Born at the end of 2007, almost from the first moment Público faced a market saturated with daily publications and, above all, came up against the general dearth of advertising revenue that has been pinching the media, especially of the printed sort, throughout the world over the past half-decade.

The Spanish Federation of Associations of Journalists (FAPE) calculates that since November of 2008 at least 4,827 Spanish journalists have lost their jobs, and that some thirty television channels, magazines and newspapers have been forced to close down. Similarly, the annual report of the magazine American Journalism calculates that the newsroom staffs of newspapers in the United States are now about 30 percent smaller than they were 10 years ago, and that the average reporter’s workload now includes a variety of multimedia tasks previously unheard of.
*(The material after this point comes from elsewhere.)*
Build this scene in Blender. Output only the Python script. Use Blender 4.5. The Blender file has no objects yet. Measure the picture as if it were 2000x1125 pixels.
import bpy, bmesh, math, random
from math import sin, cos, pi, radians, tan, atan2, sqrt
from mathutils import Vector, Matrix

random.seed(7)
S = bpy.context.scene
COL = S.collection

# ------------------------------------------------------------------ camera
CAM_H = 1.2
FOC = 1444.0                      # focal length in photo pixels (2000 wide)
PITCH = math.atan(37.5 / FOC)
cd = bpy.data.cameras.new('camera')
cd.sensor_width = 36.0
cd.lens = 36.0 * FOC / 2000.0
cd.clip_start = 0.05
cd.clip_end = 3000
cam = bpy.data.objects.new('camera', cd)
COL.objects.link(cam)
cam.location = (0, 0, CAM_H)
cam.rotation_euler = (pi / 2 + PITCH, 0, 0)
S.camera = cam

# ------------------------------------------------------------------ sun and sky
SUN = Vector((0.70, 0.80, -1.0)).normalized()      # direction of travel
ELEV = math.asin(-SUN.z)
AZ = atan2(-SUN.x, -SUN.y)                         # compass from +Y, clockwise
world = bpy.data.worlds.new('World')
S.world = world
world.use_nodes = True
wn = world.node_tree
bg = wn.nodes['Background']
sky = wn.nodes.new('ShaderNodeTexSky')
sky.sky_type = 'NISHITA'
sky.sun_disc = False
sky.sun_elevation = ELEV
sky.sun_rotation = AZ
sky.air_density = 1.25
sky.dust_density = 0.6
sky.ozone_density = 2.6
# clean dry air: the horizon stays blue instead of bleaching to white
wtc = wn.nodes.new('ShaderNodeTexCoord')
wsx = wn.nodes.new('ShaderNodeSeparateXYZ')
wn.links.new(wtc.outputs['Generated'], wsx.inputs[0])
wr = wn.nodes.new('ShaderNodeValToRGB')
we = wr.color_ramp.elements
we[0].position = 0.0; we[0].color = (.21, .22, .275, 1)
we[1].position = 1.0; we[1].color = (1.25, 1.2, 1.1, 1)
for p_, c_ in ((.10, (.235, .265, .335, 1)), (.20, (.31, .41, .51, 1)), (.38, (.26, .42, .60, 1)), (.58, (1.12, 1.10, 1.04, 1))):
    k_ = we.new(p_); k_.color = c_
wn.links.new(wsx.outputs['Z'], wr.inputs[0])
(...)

Quality journalism is in danger everywhere because it requires enormous resources, which are indispensable if a publication is to have a voice of its own. Público began its career with a growing staff of journalists which, owing to financial difficulties, later had to be reduced to the 110 professionals who have lately been manning its newsroom. The printed publication’s heavy losses have finally put an end to a project that now appears difficult to sustain in a digital format alone, given the still minuscule advertising market on the internet.

Printed diversity

The closure of a newspaper goes far beyond the dramatic human situations it causes for the individuals employed by it. A well-informed society needs the diversity and seriousness that the printed media alone can offer. Yet this is the sector most fiercely attacked by the crisis, because the financial pinch coincides with a technological revolution to which the printed media have not yet fully adapted.

A weakened system of news media, eroded by financial losses and staff reductions, renders all democracies the weaker, because it means that information is produced by organizations submissive to the public powers whose watchdogs they ought to be.